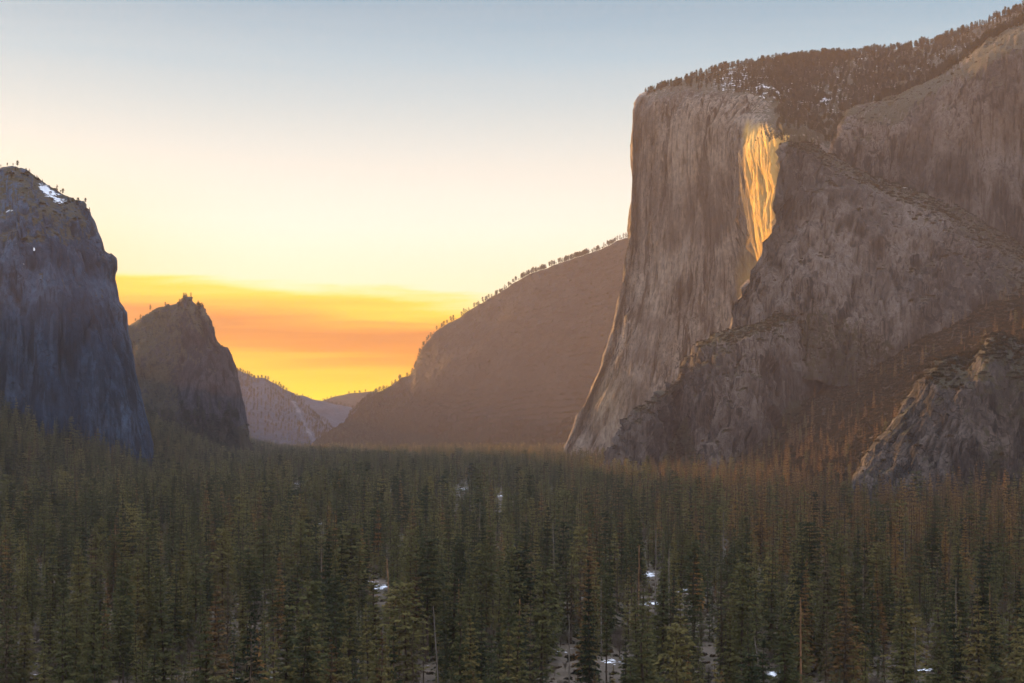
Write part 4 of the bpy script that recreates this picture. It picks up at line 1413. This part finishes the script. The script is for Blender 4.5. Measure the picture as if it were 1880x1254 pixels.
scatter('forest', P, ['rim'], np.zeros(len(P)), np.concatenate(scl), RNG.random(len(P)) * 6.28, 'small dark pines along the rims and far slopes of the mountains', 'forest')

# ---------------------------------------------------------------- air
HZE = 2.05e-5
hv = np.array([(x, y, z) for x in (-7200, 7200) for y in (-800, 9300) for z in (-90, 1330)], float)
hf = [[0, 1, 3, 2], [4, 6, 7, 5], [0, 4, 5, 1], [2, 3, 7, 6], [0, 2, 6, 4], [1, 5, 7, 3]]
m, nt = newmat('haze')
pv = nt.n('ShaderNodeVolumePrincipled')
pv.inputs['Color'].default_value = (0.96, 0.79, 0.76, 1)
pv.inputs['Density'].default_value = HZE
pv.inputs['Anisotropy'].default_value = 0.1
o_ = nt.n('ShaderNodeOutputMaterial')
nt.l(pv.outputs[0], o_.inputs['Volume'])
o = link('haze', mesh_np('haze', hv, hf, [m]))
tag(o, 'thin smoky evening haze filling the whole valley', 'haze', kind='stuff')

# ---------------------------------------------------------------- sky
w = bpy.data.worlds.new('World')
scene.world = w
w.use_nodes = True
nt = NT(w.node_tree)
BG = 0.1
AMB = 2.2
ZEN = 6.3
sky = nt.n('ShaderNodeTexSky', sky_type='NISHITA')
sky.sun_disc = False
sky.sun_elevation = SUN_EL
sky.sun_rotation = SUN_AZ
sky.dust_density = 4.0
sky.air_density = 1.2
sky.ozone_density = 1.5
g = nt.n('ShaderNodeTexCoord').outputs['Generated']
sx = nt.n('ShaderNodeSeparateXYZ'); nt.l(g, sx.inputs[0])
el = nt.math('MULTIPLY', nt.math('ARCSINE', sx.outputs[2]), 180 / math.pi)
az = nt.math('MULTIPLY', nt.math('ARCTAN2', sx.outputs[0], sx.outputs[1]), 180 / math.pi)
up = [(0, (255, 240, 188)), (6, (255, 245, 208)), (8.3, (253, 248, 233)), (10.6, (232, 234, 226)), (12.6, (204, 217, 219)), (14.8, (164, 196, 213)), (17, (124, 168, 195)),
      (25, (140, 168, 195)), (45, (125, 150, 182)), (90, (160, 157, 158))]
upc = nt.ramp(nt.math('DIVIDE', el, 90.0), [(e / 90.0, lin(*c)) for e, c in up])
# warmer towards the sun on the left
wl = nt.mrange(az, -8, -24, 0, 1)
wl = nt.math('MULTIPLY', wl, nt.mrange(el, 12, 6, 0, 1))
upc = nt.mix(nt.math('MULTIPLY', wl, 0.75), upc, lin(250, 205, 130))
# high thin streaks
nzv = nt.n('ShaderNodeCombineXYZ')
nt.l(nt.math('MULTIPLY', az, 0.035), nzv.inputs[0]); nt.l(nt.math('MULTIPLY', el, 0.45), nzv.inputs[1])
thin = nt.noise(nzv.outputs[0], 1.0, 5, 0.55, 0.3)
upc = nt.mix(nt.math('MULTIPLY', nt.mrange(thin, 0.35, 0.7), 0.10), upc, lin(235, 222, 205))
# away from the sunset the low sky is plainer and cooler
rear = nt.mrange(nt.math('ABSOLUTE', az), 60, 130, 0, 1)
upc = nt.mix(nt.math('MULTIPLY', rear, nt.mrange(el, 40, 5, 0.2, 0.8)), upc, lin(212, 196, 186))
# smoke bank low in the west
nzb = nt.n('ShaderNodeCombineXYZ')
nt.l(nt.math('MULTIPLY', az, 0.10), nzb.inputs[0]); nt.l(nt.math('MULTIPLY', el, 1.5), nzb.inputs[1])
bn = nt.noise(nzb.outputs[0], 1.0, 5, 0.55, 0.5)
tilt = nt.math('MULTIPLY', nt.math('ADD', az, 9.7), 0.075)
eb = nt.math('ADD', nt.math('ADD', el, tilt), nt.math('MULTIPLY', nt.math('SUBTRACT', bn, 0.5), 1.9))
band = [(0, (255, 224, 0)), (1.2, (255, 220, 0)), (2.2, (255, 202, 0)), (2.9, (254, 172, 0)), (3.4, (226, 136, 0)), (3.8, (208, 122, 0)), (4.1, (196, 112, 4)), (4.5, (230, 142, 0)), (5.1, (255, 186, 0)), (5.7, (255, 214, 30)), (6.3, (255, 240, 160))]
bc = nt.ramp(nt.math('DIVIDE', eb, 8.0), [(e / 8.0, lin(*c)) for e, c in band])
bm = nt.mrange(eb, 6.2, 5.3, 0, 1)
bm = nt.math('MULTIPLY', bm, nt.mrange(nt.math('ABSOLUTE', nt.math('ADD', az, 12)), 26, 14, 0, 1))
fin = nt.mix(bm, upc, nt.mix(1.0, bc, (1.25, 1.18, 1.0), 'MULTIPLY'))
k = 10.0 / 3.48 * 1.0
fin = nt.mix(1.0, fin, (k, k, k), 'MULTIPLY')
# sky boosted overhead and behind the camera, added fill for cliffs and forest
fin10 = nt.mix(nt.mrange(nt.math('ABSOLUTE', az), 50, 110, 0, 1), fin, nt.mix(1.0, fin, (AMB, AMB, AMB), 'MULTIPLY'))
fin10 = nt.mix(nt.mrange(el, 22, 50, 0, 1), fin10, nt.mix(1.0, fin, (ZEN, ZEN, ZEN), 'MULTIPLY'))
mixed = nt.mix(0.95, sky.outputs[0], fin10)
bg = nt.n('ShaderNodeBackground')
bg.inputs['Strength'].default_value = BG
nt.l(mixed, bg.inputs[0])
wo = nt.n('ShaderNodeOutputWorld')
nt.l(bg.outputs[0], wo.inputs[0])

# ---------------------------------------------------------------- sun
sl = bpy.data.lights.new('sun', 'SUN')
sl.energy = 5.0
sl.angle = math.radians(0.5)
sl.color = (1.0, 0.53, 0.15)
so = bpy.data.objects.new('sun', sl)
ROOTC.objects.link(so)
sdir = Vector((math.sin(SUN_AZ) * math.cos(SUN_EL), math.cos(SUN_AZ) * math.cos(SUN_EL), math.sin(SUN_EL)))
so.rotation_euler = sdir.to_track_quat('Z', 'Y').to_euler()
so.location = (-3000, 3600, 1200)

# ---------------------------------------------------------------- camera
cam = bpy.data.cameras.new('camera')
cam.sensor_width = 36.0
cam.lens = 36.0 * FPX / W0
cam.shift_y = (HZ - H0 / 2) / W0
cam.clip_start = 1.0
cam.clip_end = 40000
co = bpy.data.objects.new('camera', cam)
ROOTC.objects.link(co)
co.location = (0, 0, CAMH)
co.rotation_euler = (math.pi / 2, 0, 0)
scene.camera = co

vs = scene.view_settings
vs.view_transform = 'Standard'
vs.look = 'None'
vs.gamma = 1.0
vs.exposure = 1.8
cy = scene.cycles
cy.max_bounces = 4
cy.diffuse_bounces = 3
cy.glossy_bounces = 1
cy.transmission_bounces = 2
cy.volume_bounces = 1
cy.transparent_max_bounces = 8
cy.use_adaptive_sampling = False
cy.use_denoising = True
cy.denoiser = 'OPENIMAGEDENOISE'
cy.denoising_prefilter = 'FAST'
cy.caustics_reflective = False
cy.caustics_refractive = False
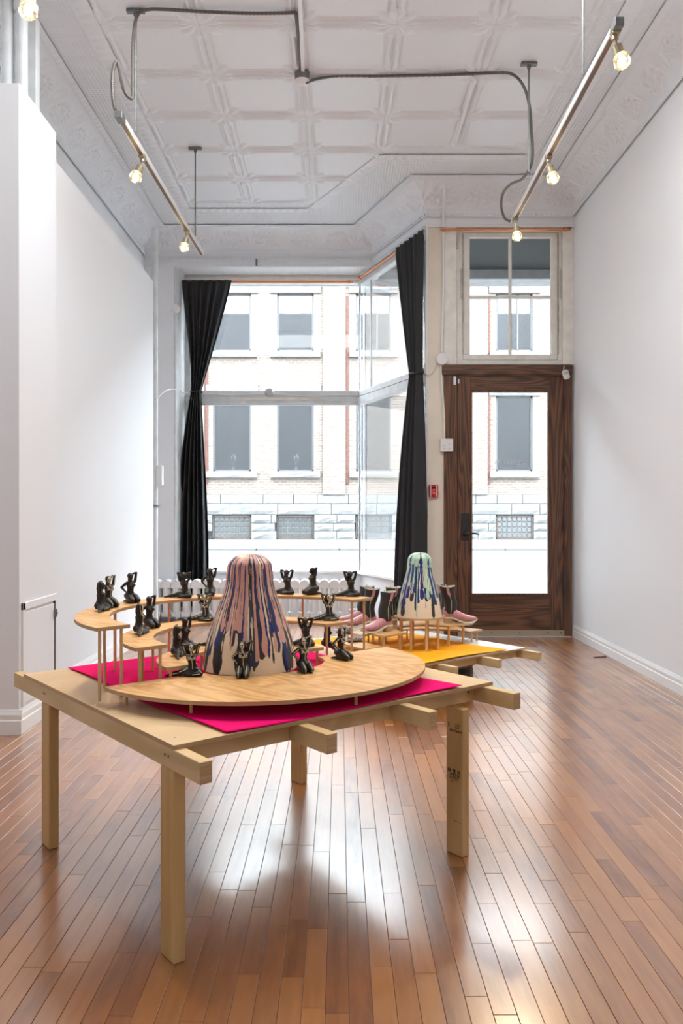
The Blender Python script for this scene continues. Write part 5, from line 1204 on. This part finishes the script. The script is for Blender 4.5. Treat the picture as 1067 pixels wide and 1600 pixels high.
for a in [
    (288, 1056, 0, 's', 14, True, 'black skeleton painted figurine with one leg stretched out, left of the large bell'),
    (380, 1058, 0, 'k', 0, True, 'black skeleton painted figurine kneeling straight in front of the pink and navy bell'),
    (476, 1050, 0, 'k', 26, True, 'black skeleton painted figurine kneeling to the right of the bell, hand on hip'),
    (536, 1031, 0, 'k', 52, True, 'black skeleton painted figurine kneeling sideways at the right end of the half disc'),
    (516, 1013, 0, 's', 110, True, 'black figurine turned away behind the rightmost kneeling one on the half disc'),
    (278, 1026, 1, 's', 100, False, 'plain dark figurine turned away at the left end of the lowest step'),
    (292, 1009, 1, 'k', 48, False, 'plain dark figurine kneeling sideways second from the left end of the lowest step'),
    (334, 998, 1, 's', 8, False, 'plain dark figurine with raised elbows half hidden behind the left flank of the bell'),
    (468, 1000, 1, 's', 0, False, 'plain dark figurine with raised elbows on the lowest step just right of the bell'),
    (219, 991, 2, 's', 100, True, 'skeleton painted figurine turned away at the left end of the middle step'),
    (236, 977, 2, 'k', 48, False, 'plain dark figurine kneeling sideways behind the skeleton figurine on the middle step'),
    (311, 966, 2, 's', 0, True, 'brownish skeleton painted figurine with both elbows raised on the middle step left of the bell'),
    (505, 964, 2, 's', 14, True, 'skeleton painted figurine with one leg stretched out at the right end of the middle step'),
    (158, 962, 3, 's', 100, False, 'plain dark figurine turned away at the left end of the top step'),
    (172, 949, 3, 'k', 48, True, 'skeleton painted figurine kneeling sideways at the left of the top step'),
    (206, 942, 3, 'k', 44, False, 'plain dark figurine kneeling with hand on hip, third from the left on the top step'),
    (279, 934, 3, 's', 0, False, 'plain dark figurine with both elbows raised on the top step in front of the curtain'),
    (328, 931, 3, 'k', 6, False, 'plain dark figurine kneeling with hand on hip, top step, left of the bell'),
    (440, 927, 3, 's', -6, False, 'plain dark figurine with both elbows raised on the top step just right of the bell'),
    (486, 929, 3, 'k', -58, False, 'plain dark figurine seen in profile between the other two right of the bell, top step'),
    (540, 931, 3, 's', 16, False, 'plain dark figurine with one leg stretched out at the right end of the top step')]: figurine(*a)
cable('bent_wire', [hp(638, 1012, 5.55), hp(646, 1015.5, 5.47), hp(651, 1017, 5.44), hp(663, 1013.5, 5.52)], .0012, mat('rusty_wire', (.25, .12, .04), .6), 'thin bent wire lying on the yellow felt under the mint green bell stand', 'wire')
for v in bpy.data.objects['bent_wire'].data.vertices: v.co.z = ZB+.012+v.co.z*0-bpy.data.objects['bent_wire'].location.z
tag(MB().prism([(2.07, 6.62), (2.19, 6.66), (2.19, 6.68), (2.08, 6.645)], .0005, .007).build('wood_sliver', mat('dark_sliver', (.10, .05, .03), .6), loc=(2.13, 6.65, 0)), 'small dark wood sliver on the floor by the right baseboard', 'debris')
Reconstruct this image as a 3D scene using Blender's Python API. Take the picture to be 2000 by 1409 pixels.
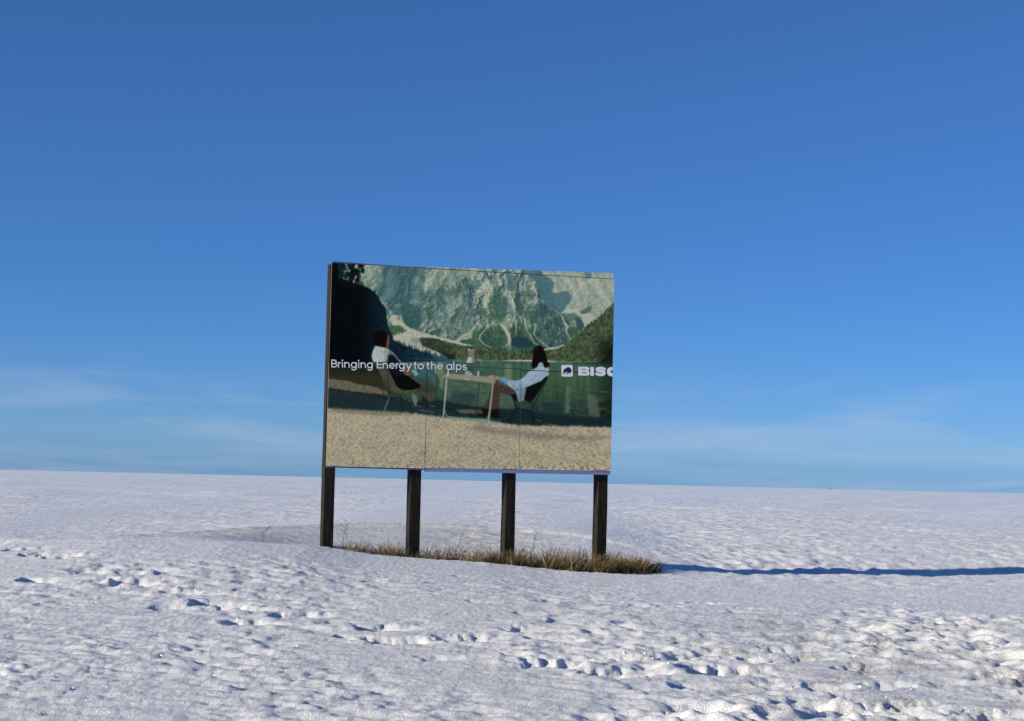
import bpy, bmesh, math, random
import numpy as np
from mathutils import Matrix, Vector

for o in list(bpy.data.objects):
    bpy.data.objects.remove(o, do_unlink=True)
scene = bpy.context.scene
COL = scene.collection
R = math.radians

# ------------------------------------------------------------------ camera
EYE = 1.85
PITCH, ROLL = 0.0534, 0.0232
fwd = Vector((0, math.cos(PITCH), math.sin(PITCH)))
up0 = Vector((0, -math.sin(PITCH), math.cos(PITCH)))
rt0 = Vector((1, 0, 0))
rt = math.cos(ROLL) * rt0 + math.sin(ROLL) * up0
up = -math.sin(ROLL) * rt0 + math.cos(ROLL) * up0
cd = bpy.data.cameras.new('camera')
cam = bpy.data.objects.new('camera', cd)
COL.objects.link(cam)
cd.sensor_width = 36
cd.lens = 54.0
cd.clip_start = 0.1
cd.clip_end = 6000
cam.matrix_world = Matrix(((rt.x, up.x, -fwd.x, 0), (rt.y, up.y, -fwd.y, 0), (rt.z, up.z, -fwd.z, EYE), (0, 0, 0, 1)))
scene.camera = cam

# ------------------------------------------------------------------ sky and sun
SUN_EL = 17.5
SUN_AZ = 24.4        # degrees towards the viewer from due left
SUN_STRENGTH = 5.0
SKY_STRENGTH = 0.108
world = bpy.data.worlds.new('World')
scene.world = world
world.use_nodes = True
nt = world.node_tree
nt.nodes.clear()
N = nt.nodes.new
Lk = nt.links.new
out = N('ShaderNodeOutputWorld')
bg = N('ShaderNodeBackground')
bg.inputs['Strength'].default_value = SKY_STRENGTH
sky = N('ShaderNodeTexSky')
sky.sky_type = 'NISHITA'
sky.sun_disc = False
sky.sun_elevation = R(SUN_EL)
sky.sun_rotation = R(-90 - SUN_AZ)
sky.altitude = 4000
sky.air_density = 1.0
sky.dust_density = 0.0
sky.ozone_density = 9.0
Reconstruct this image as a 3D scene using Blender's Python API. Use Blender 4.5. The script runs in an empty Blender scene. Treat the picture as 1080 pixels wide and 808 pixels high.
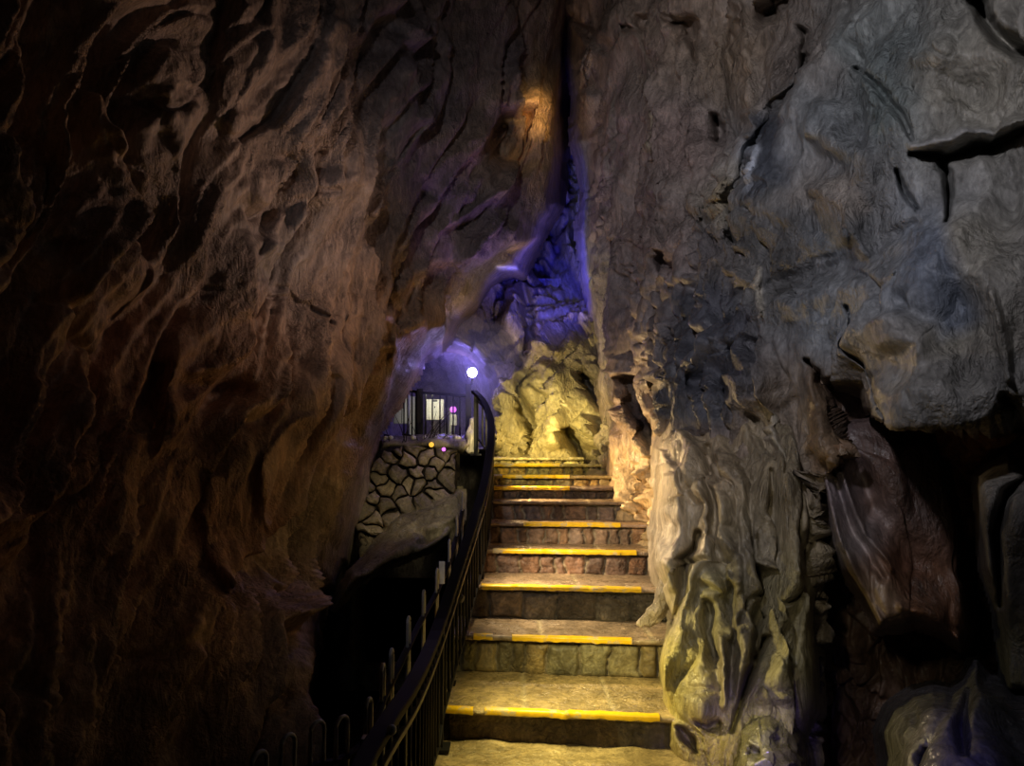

______

* [WHAT IS ASKED]: Start at the top of the entries and repeat each line exactly, ending at the line that contains "the mountains', 'forest')". Pictures are not part of the copy.

* [RESULT OF THE EXERCISE]:
Write part 4 of the bpy script that recreates this picture. It picks up at line 1413. This part finishes the script. The script is for Blender 4.5. Measure the picture as if it were 1880x1254 pixels.
scatter('forest', P, ['rim'], np.zeros(len(P)), np.concatenate(scl), RNG.random(len(P)) * 6.28, 'small dark pines along the rims and far slopes of the mountains', 'forest')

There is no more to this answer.